Unfortunately, Wasserstein, who died at the age of 55 in 2006, doesn’t bring enough dramatic focus to the theme. She inserts multiple topics like intellectual hypocrisy, pundit class privilege, elitism, partisan politics and gay rights into her narrative. They all keep tripping over each other.
The plot, too, is needlessly complicated. Besides being embroiled in national scandal, Lyssa discovers her husband had an affair with the Left’s darling new feminist author, his former student who shows up at her doorstep. Adding to Lyssa’s problems are the festering jealousies of her single, childless, Black Jewish, lifelong best friend.
Motivations of characters are either contradictory or incredulous. Would a shark of a television journalist who just broke the item that jeopardizes Lyssa’s future in next lines of dialogue promise to help her clean up the PR mess he created? And would Lyssa divulge her husband’s affair to that same journalist?
What’s more, Wasserstein’s characters emerge as unappealing caricatures of the sort that litter our current political and media landscape, so it’s hard to really care about what happens to any of them. Worse, it’s hard to find sympathy for Lyssa, particularly as played by Diane Davis, who can’t seem to shake her dour expression (sometimes a real scowl). Of the cast of eight, Deborah Rush as the fourth wife of Lyssa’s Republican father scores a few moments of comic relief as a Kewpie doll version of Phyllis Schlafly.

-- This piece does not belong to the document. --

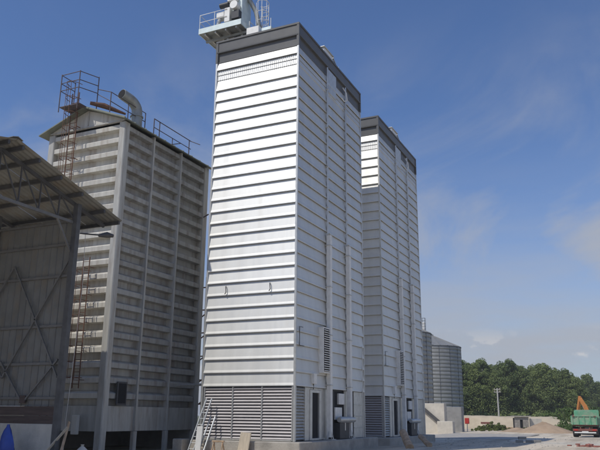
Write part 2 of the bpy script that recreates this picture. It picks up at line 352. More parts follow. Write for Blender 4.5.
# ------------------------------------------------------------------ grain dryer towers
TX0, TX1, TY0, TY1 = -20.58, -15.20, 31.85, 41.80
W, D = TX1-TX0, TY1-TY0
ZL, ZT, NP = 3.24, 20.85, 26
PH = (ZT-ZL)/NP
def panel_prof(h, o1=0.165, o0=0.068): return [(o1-0.05, 0), (o1, 0), (o1, 0.04), (o1-.026, .15), (o0, h-0.005), (o0, h+.03), (o0-.01, h+.03), (o0-.01, h-.01), (o1-.038, .15), (o1-.012, .04), (o1-.012, .012), (o1-.05, .012)]
def dryer_tower(label):
    t = thing('dryer_tower', label, 'tower', (TX0, TY0, 0), 0, 'galvanised grain dryer towers')
    # foundation
    MB().cbox((-0.25, -0.55, -0.3), (W+0.55, D+0.9, 0.585), 0.04).build('plinth', 'concrete', t)
    MB().box((0.14, 0.14, 0.587), (W-0.14, D-0.14, 23.0)).build('core', 'dark_machine', t)
    # local frames for the four faces: (origin, rz, length)
    faces = {'front': ((0, 0.12, 0), 0, W), 'right': ((W-0.12, 0, 0), R(90), D), 'back': ((W, D-0.12, 0), R(180), W), 'left': ((0.12, D, 0), R(-90), D)}
    def at(face, u, z, o=0.0):
        (ox, oy, _), rz, _l = faces[face]
        return (ox+u*math.cos(rz)+o*math.sin(rz), oy+u*math.sin(rz)-o*math.cos(rz), z)
    bays = {'front': [(0.06, W-0.06)], 'back': [(0.06, W-0.06)], 'left': [(0.06, D-0.06)], 'right': [(0.06, 3.97), (4.03, 6.97), (7.03, D-0.06)]}
    for fc, bl in bays.items():
        for (u0, u1) in bl:
            me = MB().prism(panel_prof(PH, .10 if fc == 'left' else .165), u1-u0).mesh('panel', 'galv')
            for i in range(NP):
                if fc == 'right' and i > 23 and u0 > 4 and u0 < 5: pass
                place(me, 'panel', t, at(fc, u0, ZL+i*PH), faces[fc][1])
            # two finely ribbed strips, a plain panel, then the fascia
            L = u1-u0
            for zz in (20.852, 21.177):
                n = int(L/0.13); st = L/n; mb = MB(); V = []; F = []; prof = []
                for k in range(n):
                    x = k*st; prof += [(x, .066), (x+st*.36, .066), (x+st*.54, .084), (x+st*.82, .084)]
                prof.append((L, .066))
                for x, o in prof: V += [(x, -.01, 0.012), (x, -o-0.03, 0.012), (x, -o, 0.315), (x, -.01, .315)]
                for k in range(len(prof)-1):
                    for q in range(3): F.append((4*k+q, 4*k+4+q, 4*k+5+q, 4*k+1+q))
                mb.add(V, F); place(mb.mesh('ribbed_strip', 'galv'), 'ribbed_strip', t, at(fc, u0, zz), faces[fc][1])
            place(MB().prism(panel_prof(0.50), L).mesh('panel', 'galv'), 'panel', t, at(fc, u0, 21.50), faces[fc][1])
        # fascia: two stepped dark flashings and a cap
        L = faces[fc][2]; rz = faces[fc][1]
        place(MB().prism([(0, 0), (.10, 0), (.10, .05), (.06, .08), (.06, .62), (0, .62)], L-0.002).mesh('flashing', 'fascia_dark'), 'flashing', t, at(fc, 0.001, 22.004), rz)
        place(MB().prism([(0, 0), (.19, 0), (.20, .07), (.13, .10), (.13, .68), (0, .68)], L-0.002).mesh('flashing', 'fascia_dark'), 'flashing', t, at(fc, 0.001, 22.63), rz)
    for (cx, cy) in ((0, 0), (W, 0), (0, D), (W, D)):
        sx = 1 if cx else -1; sy = 1 if cy else -1
        a = (cx-0.07 if sx > 0 else cx-0.035, cy-0.035 if sy < 0 else cy-0.07); b = (cx+0.035 if sx > 0 else cx+0.07, cy+0.07 if sy < 0 else cy+0.035)
        MB().box((a[0], a[1], 0.6), (b[0], b[1], 22.0)).build('corner_trim', 'galv_trim', t)
        MB().box((a[0]-.02, a[1]-.02, 22.0), (b[0]+.02, b[1]+.02, 23.30)).build('corner_flashing', 'fascia_dark', t)
    MB().box((-0.06, -0.06, 23.32), (W+0.06, D+0.06, 23.43)).build('roof', 'fascia_dark', t)
    # louvred base, front: three bays
    NS = 17; sp = (ZL-0.68)/NS
    slat = [(0.0, 0.0), (0.012, 0.0), (0.10, 0.022), (0.105, 0.034), (0.02, sp*0.86), (0.0, sp*0.86)]
    def louver(fc, u0, u1):
        me = MB().prism(slat, u1-u0).mesh('louver_slat', 'galv_louver' if fc in ('front', 'back') else 'galv_trim')
        for i in range(NS): place(me, 'louver_slat', t, at(fc, u0, 0.66+i*sp, 0.0), faces[fc][1])
    def plate(name, m, fc, u0, u1, z0, z1, o0=0.0, o1=0.09, par=None):
        a = Vector(at(fc, u0, z0, o0)); b = Vector(at(fc, u1, z1, o1))
        lo = Vector((min(a.x, b.x), min(a.y, b.y), z0)); hi = Vector((max(a.x, b.x), max(a.y, b.y), z1))
        return MB().cbox(lo, hi, 0.008).build(name, m, par or t)
    for fc in ('front', 'back', 'left'):
        L = faces[fc][2]; nb = 3 if L < 7 else 5; e = 0.14
        bw = (L-2*e)/nb
        for k in range(nb):
            louver(fc, e+k*bw+0.04, e+(k+1)*bw-0.04)
        for k in range(nb+1):
            plate('louver_post', 'galv_trim', fc, e+k*bw-0.035, e+k*bw+0.035, 0.61, ZL-0.01, 0.0, 0.125)
        plate('base_rail', 'galv_trim', fc, e+0.05, L-e-0.05, 0.60, 0.655, 0.0, 0.11)
    # right face, ground floor
    louver('right', 0.18, 1.22)
    plate('louver_post', 'galv_trim', 'right', 0.11, 0.175, 0.61, ZL-0.01, 0, .125); plate('louver_post', 'galv_trim', 'right', 1.225, 1.30, 0.61, ZL-0.01, 0, .125)
    plate('wall_plate', 'galv_trim', 'right', 1.305, 1.90, 0.61, ZL-0.01, 0, .06)
    door = plate('door_frame', 'galv_trim', 'right', 1.90, 2.16, 0.61, 3.12, 0, .11)
    plate('door_frame', 'galv_trim', 'right', 3.08, 3.34, 0.61, 3.12, 0, .11); plate('door_lintel', 'galv_trim', 'right', 2.16, 3.08, 2.98, 3.12, 0, .10)
    plate('doorway', 'void_black', 'right', 2.161, 3.079, 0.70, 2.979, 0, .012)
    plate('door_sill', 'galv_trim', 'right', 2.161, 3.079, 0.60, 0.699, 0, .10)
    plate('wall_plate', 'galv_trim', 'right', 1.905, 3.335, 3.125, ZL-0.01, 0, .06)
    plate('wall_plate', 'galv_trim', 'right', 3.345, 4.35, 0.61, ZL-0.01, 0, .06)
    plate('machine_bay', 'void_black', 'right', 4.36, 6.75, 0.61, 3.15, 0, .02)
    plate('bay_post', 'dark_machine', 'right', 5.0, 5.12, 0.62, 3.14, .02, .10)
    plate('cabinet_panel', 'white_steel', 'right', 5.75, 6.6, 2.45, 3.05, .02, .14)
    plate('cabinet_panel', 'white_steel', 'right', 5.15, 6.15, 1.62, 2.28, .02, .16)
    cab = plate('motor_cabinet', 'dark_machine', 'right', 5.1, 6.5, 0.62, 1.45, .02, .45)
    g = MB(); g.tube([at('right', 5.05, 1.62, .42), at('right', 5.2, 1.62, .42), at('right', 6.6, 1.62, .42), at('right', 7.35, 1.62, .42)], [.13, .17, .17, .14], 14)
    gm = g.build('gear_motor', 'galv_trim', t, smooth=True)
    g = MB(); g.cbox(at('right', 6.3, 1.42, .62)[:1] + (at('right', 6.3, 0, 0)[1], 1.38), (at('right', 6.3, 0, .62)[0]+.02, at('right', 6.9, 0, 0)[1], 1.82), .02) if False else g.tube([at('right', 5.9, 1.48, .42), at('right', 5.9, 1.05, .42)], .06, 8); g.build('shaft', 'galv_trim', gm)
    plate('wall_plate', 'galv_trim', 'right', 6.76, 7.62, 0.61, ZL-0.01, 0, .05)
    plate('doorway', 'void_black', 'right', 7.63, 8.28, 0.70, 3.05, 0, .012)
    plate('wall_plate', 'galv_trim', 'right', 8.29, D-.12, 0.61, ZL-0.01, 0, .06)
    plate('base_rail', 'galv_trim', 'right', 4.36, D-.15, 0.60, 0.606, 0, .10)
    for k in range(3):
        plate('seam_rib', 'galv_trim', 'right', 8.30, D-.13, 1.15+.66*k, 1.20+.66*k, .06, .085)
    # tall ducts with feet on the right face, thin conduits above them
    for u in (4.0, 7.0):
        du = plate('duct', 'white_steel', 'right', u-.14, u+.14, 0.72, 11.82, .18, .42)
        plate('duct_cap', 'galv_trim', 'right', u-.16, u+.16, 11.822, 11.86, .16, .44, du)
        for zz in (3.4, 6.1, 8.8, 11.2): plate('bracket', 'galv_trim', 'right', u-.18, u+.18, zz, zz+.05, .06, .45, du)
        f = MB(); p0 = at('right', u, .73, .3)
        f.cbox((p0[0]-.25, p0[1]-.3, .588), (p0[0]+.25, p0[1]+.3, .63), .01)
        for dx, dy in ((-.22, 0), (.22, 0), (0, -.26), (0, .26)): f.beam((p0[0]+dx, p0[1]+dy, .62), (p0[0]+dx*.3, p0[1]+dy*.3, 1.15), .04)
        f.build('duct_foot', 'galv_trim', du)
        MB().tube([at('right', u, 11.86, .20), at('right', u, 22.5, .20)], .06, 8).build('conduit', 'galv_trim', t)
        for zz in (13.5, 16, 18.5, 21): plate('conduit_clip', 'galv_trim', 'right', u-.09, u+.09, zz, zz+.06, .08, .27)
    plate('bay_strip', 'galv_trim', 'right', 3.965, 4.035, ZL, 22.0, 0.0, .10); plate('bay_strip', 'galv_trim', 'right', 6.965, 7.035, ZL, 22.0, 0.0, .10)
    # louvred box and small white box
    lb = plate('louver_box', 'white_steel', 'right', 2.95, 3.82, 4.03, 6.47, .06, .40)
    for i in range(19):
        zz = 4.13+i*.12
        plate('box_slat', 'white_steel' if True else '', 'right', 3.02, 3.75, zz, zz+.045, .401, .445, lb)
    plate('slat_backing', 'void_black', 'right', 3.0, 3.77, 4.1, 6.4, .4, .404, lb)
    wb = plate('junction_box', 'white_steel', 'right', 2.0, 2.36, 3.42, 3.95, .06, .28); MB().tube([at('right', 2.18, 3.42, .16), at('right', 2.18, 3.14, .14)], .025, 6).build('cable', 'dark_machine', wb)
    c = MB(); c.tube([at('right', .35, 5.25, .19), at('right', .35, 6.2, .19), at('right', .75, 6.2, .19)], .018, 6); c.tube([at('right', .35, 5.25, .19), at('right', .9, 5.25, .19)], .018, 6); c.build('wall_conduit', 'dark_machine', t)
    MB().tube([at('right', 9.45, .6, .21), at('right', 9.45, 6.0, .21)], .03, 6).build('drain_pipe', 'galv_trim', t)
    # service hatch and hook near the top
    plate('service_hatch', 'galv_trim', 'right', 4.3, 5.55, 21.0, 22.55, .02, .15)
    h = MB(); h.tube([at('right', 6.55, 22.3, .2), at('right', 6.6, 21.9, .42), at('right', 6.75, 21.45, .42), at('right', 6.5, 21.3, .3), at('right', 6.3, 21.5, .2)], .035, 8); h.build('hook_pipe', 'white_steel', t, smooth=True)
    # roof gear near the right edge
    rb = MB().cbox((W-1.15, 4.5, 23.44), (W-.35, 5.9, 24.28), .03).build('roof_hood', 'white_steel', t)
    MB().cbox((W-1.22, 4.4, 24.282), (W-.28, 6.0, 24.34), .01).build('hood_lid', 'galv_trim', rb)
    s = MB()
    for yy in (6.15, 7.0):
        s.beam((W-.4, yy, 23.44), (W-.4, yy, 24.1 if yy > 6.5 else 24.3), .06)
    s.beam((W-.4, 6.05, 24.3), (W-.4, 7.6, 23.46), .09); s.build('roof_strut', 'galv_trim', t)
    MB().cbox((W-.9, 7.4, 23.44), (W-.3, 8.4, 23.95), .02).build('roof_vent', 'galv_trim', t)
    # small hooks on the front
    for x in (1.28, 3.94):
        k = MB(); k.tube([(x-.06, -.0, 8.5), (x-.02, -.10, 8.45), (x+.02, -.12, 8.15), (x-.06, -.11, 8.05)], .022, 6); k.build('lifting_hook', 'dark_machine', t)
    return t
tower = dryer_tower('tall ribbed galvanised steel dryer tower with a railed machine platform on its roof')
tower2 = copy_tree(tower)
tower2.location = (TX0, 45.60, -0.10)
tag(tower2, 'matching galvanised dryer tower standing further back, partly hidden and shaded by the first one', 'tower', 'galvanised grain dryer towers')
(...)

The setting is a Georgetown townhouse, but the impressive set - a vast, crown-molded, formal living room - is not the kind that Lyssa and her husband, both 1970s leftist Ivy graduates, would inhabit: it’s more like a Mitch Gold version of a Pamela Harriman salon.
The often puzzling direction by Evan Cabnet accentuates rather than downplays the inadequate focus of Wasserstein’s script. Having non-speaking actors playing a news crew, for example, darting back and forth the large stage, setting up and breaking down equipment for an interview shoot, not only has nothing to do with action of principal characters, but also diverts attention from a plot that zigzags to begin with.
This is the second season that WTF has produced a work that was “less canonical” of a famous, deceased playwright. Last year it was William Inge’s dreadful OFF THE MAIN ROAD that had never before been produced. There’s usually good reason why plays never get produced to begin with or, if they do, never get revived. They’re not good plays. When it comes to the wonderful Wendy Wasserstein, I’ll remember her by THE HEIDI CHRONICHLES or THE SISTERS ROSENSWEIG, thank you very much.